Another wrinkle in the sentencing guidelines is that they do not distinguish between people who have committed only minor offenses and people who have never even had a brush with the law. Yet, according to Ohio State law professor Douglas Berman, who runs the Sentencing Law and Policy blog, “Those who have never gotten their nose dirty in the criminal justice system at all have a much lower recidivism rate.” A study of federal inmates who left prison in 2005 found that a quarter of those with no prior criminal justice contact reoffended, compared with more than a third of those who had some prior contact with the system. That’s a distinction judges might care about. Or they might be attentive to data indicating that among federal inmates, women overall have lower recidivism rates than men.

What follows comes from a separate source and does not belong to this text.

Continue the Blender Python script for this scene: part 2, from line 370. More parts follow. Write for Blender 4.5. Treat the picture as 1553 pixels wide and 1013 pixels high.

And the federal guidelines specifically discourage taking family considerations into account, declaring them “not ordinarily relevant” to sentencing. But they are certainly relevant to defendants like James who face separation from their children — and women appear to be particularly affected. Among federal prisoners in 2004, a higher share of men than women reported being the parents of minor children, but almost 80 percent of the mothers reported that they lived with their children just before incarceration, compared with half of the fathers.


Gertner said that judges might be particularly sensitive to the consideration that sending parents away is bad for public safety: “We know as a public-safety measure that (in) families that have been fractured by imprisonment, there’s a risk to the next generation.” Gertner and Berman said they believe judges are taking into account women’s family obligations despite the guidelines’ opposition to doing so — and that helps explain women’s shorter sentences.